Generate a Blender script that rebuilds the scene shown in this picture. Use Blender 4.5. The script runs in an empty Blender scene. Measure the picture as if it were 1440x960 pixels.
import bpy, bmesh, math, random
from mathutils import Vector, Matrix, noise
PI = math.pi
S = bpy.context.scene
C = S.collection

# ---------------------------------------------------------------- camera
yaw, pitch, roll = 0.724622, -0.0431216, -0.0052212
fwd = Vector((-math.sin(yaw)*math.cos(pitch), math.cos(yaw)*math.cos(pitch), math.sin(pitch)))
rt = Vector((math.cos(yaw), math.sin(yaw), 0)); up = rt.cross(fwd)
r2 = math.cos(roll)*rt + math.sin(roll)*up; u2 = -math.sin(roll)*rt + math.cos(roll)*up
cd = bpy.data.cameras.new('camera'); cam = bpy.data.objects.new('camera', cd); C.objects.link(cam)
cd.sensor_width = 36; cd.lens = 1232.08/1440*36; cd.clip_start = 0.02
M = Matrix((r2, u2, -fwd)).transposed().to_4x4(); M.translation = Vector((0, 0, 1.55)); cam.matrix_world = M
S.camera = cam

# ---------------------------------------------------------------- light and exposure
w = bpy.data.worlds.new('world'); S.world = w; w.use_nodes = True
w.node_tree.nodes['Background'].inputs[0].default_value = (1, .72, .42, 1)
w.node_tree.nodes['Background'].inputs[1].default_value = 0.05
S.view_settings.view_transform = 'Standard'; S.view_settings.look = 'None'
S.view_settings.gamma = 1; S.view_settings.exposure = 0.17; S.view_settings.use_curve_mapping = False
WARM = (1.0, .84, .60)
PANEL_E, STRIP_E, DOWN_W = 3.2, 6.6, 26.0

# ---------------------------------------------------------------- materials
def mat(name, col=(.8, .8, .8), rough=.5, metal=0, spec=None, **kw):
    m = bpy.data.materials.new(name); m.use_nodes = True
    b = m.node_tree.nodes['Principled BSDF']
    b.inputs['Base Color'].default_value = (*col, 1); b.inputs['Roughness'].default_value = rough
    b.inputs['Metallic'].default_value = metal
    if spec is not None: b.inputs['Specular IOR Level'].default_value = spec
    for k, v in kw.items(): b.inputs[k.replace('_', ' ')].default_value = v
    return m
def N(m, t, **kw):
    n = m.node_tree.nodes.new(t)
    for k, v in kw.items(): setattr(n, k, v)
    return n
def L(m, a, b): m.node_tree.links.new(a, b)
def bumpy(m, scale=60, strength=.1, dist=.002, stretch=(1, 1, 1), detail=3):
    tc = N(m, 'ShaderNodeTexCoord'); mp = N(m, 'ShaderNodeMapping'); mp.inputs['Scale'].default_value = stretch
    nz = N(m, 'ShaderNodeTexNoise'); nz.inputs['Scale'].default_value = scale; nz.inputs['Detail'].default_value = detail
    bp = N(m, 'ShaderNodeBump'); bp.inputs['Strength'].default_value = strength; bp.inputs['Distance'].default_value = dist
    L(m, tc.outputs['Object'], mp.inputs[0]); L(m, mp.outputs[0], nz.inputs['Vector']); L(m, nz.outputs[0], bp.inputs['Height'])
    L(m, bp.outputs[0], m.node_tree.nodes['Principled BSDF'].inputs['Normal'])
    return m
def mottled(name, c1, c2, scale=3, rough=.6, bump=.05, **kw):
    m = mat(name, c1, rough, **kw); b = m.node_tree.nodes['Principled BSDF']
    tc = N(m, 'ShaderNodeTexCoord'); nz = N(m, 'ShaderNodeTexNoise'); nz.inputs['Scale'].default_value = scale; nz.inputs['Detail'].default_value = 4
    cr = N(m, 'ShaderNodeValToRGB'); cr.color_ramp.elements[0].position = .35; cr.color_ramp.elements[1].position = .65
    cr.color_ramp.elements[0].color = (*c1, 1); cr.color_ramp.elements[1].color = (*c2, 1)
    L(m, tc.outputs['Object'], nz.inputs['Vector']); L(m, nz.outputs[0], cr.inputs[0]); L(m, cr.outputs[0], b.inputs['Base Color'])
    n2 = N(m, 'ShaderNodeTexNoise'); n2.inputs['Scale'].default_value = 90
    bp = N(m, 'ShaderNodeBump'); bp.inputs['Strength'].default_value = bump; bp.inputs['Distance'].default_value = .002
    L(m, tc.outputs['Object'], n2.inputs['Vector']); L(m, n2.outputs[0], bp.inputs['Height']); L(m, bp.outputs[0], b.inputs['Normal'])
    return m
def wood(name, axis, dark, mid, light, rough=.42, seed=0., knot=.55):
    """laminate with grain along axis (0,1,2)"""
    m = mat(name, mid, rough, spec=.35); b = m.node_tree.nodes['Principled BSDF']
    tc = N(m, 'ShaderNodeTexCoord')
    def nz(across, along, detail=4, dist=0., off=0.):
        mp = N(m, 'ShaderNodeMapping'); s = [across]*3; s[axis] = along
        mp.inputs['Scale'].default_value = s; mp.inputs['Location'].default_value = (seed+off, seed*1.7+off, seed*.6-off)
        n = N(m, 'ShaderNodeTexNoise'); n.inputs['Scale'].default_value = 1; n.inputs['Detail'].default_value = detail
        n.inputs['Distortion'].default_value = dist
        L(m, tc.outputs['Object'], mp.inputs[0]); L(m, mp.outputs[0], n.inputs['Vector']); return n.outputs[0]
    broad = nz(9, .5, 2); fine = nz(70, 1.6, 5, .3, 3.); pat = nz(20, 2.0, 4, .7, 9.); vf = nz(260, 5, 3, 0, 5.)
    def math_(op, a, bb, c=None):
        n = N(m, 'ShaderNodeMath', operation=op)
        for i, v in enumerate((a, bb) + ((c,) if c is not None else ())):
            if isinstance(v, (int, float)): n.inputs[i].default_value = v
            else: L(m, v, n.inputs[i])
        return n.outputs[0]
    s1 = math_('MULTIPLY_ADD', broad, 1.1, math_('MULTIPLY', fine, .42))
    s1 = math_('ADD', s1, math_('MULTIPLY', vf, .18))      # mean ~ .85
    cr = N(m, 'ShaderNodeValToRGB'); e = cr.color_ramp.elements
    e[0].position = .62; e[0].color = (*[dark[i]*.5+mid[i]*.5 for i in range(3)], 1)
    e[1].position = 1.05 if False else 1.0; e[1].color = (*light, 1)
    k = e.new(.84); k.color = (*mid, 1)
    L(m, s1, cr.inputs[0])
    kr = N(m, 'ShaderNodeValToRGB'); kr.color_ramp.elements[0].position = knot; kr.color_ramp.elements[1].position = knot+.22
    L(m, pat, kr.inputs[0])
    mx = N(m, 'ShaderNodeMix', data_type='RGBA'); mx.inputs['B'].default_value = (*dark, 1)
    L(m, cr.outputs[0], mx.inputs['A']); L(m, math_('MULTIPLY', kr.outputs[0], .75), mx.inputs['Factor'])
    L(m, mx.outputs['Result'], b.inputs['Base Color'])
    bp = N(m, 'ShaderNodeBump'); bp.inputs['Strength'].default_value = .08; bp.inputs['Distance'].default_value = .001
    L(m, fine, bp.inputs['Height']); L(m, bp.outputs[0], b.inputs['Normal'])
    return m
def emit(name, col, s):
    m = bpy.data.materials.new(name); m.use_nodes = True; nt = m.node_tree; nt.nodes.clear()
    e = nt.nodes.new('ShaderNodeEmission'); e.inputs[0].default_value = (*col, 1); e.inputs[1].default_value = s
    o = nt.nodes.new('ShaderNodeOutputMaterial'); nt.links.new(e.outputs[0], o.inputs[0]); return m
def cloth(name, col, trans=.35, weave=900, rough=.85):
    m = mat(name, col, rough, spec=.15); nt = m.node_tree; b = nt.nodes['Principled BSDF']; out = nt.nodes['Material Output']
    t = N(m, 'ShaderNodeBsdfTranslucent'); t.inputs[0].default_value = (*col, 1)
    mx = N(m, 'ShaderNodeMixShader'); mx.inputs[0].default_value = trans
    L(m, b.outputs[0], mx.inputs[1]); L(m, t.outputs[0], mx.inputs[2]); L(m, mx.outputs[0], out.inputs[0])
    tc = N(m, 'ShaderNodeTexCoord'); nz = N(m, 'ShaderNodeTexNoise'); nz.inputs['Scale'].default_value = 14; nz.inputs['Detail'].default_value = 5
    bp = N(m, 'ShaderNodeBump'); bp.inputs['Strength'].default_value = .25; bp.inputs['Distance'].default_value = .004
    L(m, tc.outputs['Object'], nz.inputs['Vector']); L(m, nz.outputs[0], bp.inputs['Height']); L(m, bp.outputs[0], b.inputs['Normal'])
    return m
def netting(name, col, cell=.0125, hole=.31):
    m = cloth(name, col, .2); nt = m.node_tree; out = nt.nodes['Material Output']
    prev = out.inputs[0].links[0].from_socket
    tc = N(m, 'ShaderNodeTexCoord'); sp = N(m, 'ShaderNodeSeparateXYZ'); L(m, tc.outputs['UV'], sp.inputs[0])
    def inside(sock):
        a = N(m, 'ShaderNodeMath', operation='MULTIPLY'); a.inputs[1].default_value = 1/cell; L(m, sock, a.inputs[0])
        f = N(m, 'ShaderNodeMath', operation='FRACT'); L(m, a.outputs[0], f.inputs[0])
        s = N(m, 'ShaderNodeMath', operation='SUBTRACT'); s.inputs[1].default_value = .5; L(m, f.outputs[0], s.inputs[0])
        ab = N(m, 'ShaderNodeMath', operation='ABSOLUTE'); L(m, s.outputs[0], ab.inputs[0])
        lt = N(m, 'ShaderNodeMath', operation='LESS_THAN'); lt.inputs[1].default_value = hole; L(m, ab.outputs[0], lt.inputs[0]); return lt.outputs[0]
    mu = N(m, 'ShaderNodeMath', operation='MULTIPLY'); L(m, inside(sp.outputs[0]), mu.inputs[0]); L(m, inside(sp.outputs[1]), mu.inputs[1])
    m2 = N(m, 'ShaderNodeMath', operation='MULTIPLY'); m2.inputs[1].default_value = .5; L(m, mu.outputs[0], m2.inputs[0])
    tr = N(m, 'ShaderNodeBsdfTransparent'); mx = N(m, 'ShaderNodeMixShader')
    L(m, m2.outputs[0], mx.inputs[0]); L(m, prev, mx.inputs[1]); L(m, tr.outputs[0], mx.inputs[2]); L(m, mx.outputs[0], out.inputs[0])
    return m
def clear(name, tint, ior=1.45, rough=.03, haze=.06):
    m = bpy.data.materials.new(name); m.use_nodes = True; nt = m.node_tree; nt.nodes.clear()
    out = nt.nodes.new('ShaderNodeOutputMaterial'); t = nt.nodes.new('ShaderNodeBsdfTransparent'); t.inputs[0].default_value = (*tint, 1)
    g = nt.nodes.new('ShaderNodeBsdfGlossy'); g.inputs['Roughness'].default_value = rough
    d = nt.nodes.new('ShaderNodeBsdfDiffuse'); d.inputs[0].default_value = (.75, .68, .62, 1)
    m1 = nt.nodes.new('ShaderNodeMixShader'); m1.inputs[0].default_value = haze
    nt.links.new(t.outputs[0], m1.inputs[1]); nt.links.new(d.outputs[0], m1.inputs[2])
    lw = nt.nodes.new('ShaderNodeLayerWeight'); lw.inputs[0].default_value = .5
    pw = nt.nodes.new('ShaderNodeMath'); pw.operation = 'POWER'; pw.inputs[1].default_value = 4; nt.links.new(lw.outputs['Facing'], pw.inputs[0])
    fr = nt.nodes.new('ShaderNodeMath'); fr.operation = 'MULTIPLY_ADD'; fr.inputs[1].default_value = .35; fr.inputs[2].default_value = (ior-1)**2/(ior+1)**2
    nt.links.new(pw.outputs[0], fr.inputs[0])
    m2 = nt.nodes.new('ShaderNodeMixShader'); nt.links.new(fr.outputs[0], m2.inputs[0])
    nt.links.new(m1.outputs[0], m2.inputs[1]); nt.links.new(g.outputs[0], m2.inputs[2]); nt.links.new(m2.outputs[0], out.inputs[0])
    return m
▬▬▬
## Description of the task
Only the lines from the start of the data to the line holding "C = S.collection" are wanted; return them exactly, both ends included.

## Finished answer
Generate a Blender script that rebuilds the scene shown in this picture. Use Blender 4.5. The script runs in an empty Blender scene. Measure the picture as if it were 1440x960 pixels.
import bpy, bmesh, math, random
from mathutils import Vector, Matrix, noise
PI = math.pi
S = bpy.context.scene
C = S.collection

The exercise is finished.